» **Description of the task**
Copy out all of the data exactly as it appears.

» **Dataset content**
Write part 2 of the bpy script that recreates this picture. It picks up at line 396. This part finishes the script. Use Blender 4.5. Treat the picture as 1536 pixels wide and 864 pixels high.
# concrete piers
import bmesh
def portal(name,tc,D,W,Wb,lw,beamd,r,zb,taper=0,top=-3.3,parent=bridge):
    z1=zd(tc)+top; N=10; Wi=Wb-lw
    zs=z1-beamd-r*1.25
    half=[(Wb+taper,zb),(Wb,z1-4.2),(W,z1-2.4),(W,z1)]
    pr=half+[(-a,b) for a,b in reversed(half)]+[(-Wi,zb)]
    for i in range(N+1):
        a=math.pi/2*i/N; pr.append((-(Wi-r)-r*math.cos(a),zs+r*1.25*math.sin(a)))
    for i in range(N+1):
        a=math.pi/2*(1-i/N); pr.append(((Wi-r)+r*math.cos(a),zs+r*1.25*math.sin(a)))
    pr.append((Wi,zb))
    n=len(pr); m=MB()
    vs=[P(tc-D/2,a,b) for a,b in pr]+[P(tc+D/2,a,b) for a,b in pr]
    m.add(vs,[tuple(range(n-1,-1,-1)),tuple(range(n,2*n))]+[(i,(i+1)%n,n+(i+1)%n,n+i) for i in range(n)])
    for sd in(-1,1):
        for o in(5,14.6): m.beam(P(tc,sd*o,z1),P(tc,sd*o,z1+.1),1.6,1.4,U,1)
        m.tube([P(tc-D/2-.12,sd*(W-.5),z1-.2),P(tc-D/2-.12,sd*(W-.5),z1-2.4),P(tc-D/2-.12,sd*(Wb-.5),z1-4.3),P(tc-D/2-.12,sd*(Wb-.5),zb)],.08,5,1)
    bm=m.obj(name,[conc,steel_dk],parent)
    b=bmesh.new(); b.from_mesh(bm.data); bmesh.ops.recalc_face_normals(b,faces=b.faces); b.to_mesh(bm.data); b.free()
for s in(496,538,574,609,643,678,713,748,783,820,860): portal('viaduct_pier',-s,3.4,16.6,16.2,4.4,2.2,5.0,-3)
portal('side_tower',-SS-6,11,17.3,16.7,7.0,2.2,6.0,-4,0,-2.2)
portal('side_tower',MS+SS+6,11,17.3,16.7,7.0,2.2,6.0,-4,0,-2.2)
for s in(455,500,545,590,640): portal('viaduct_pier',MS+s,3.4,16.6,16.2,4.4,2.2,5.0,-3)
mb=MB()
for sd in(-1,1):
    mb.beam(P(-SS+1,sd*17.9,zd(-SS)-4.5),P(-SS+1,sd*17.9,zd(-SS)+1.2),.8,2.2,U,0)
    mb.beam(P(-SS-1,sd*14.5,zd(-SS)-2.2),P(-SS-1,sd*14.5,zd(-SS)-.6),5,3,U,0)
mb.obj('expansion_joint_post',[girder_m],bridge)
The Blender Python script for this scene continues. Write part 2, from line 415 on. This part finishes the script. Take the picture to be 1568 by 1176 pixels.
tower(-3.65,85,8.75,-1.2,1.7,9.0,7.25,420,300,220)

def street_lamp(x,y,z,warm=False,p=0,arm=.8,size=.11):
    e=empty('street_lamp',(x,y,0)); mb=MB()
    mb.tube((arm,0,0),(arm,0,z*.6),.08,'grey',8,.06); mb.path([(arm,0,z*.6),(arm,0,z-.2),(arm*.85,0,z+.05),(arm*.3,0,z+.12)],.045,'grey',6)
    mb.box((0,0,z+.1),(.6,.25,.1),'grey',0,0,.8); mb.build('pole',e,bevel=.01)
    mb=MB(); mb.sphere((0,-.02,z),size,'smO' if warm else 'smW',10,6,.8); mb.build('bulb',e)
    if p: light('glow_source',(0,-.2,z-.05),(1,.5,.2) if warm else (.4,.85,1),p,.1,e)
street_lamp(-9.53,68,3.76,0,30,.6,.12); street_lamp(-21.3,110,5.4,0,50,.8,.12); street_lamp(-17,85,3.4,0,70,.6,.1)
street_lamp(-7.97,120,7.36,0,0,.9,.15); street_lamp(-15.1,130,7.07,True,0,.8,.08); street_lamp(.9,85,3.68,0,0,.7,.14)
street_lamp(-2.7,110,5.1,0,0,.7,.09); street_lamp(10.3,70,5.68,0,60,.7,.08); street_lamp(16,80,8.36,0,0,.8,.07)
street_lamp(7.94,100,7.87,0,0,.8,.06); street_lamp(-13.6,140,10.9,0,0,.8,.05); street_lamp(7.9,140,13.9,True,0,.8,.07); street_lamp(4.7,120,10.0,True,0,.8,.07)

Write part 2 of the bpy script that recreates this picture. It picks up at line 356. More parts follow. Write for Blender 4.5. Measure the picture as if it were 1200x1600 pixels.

» **Task output**
Write part 2 of the bpy script that recreates this picture. It picks up at line 396. This part finishes the script. Use Blender 4.5. Treat the picture as 1536 pixels wide and 864 pixels high.
# concrete piers
import bmesh
def portal(name,tc,D,W,Wb,lw,beamd,r,zb,taper=0,top=-3.3,parent=bridge):
    z1=zd(tc)+top; N=10; Wi=Wb-lw
    zs=z1-beamd-r*1.25
    half=[(Wb+taper,zb),(Wb,z1-4.2),(W,z1-2.4),(W,z1)]
    pr=half+[(-a,b) for a,b in reversed(half)]+[(-Wi,zb)]
    for i in range(N+1):
        a=math.pi/2*i/N; pr.append((-(Wi-r)-r*math.cos(a),zs+r*1.25*math.sin(a)))
    for i in range(N+1):
        a=math.pi/2*(1-i/N); pr.append(((Wi-r)+r*math.cos(a),zs+r*1.25*math.sin(a)))
    pr.append((Wi,zb))
    n=len(pr); m=MB()
    vs=[P(tc-D/2,a,b) for a,b in pr]+[P(tc+D/2,a,b) for a,b in pr]
    m.add(vs,[tuple(range(n-1,-1,-1)),tuple(range(n,2*n))]+[(i,(i+1)%n,n+(i+1)%n,n+i) for i in range(n)])
    for sd in(-1,1):
        for o in(5,14.6): m.beam(P(tc,sd*o,z1),P(tc,sd*o,z1+.1),1.6,1.4,U,1)
        m.tube([P(tc-D/2-.12,sd*(W-.5),z1-.2),P(tc-D/2-.12,sd*(W-.5),z1-2.4),P(tc-D/2-.12,sd*(Wb-.5),z1-4.3),P(tc-D/2-.12,sd*(Wb-.5),zb)],.08,5,1)
    bm=m.obj(name,[conc,steel_dk],parent)
    b=bmesh.new(); b.from_mesh(bm.data); bmesh.ops.recalc_face_normals(b,faces=b.faces); b.to_mesh(bm.data); b.free()
for s in(496,538,574,609,643,678,713,748,783,820,860): portal('viaduct_pier',-s,3.4,16.6,16.2,4.4,2.2,5.0,-3)
portal('side_tower',-SS-6,11,17.3,16.7,7.0,2.2,6.0,-4,0,-2.2)
portal('side_tower',MS+SS+6,11,17.3,16.7,7.0,2.2,6.0,-4,0,-2.2)
for s in(455,500,545,590,640): portal('viaduct_pier',MS+s,3.4,16.6,16.2,4.4,2.2,5.0,-3)
mb=MB()
for sd in(-1,1):
    mb.beam(P(-SS+1,sd*17.9,zd(-SS)-4.5),P(-SS+1,sd*17.9,zd(-SS)+1.2),.8,2.2,U,0)
    mb.beam(P(-SS-1,sd*14.5,zd(-SS)-2.2),P(-SS-1,sd*14.5,zd(-SS)-.6),5,3,U,0)
mb.obj('expansion_joint_post',[girder_m],bridge)
The Blender Python script for this scene continues. Write part 2, from line 415 on. This part finishes the script. Take the picture to be 1568 by 1176 pixels.
tower(-3.65,85,8.75,-1.2,1.7,9.0,7.25,420,300,220)

def street_lamp(x,y,z,warm=False,p=0,arm=.8,size=.11):
    e=empty('street_lamp',(x,y,0)); mb=MB()
    mb.tube((arm,0,0),(arm,0,z*.6),.08,'grey',8,.06); mb.path([(arm,0,z*.6),(arm,0,z-.2),(arm*.85,0,z+.05),(arm*.3,0,z+.12)],.045,'grey',6)
    mb.box((0,0,z+.1),(.6,.25,.1),'grey',0,0,.8); mb.build('pole',e,bevel=.01)
    mb=MB(); mb.sphere((0,-.02,z),size,'smO' if warm else 'smW',10,6,.8); mb.build('bulb',e)
    if p: light('glow_source',(0,-.2,z-.05),(1,.5,.2) if warm else (.4,.85,1),p,.1,e)
street_lamp(-9.53,68,3.76,0,30,.6,.12); street_lamp(-21.3,110,5.4,0,50,.8,.12); street_lamp(-17,85,3.4,0,70,.6,.1)
street_lamp(-7.97,120,7.36,0,0,.9,.15); street_lamp(-15.1,130,7.07,True,0,.8,.08); street_lamp(.9,85,3.68,0,0,.7,.14)
street_lamp(-2.7,110,5.1,0,0,.7,.09); street_lamp(10.3,70,5.68,0,60,.7,.08); street_lamp(16,80,8.36,0,0,.8,.07)
street_lamp(7.94,100,7.87,0,0,.8,.06); street_lamp(-13.6,140,10.9,0,0,.8,.05); street_lamp(7.9,140,13.9,True,0,.8,.07); street_lamp(4.7,120,10.0,True,0,.8,.07)

Write part 2 of the bpy script that recreates this picture. It picks up at line 356. More parts follow. Write for Blender 4.5. Measure the picture as if it were 1200x1600 pixels.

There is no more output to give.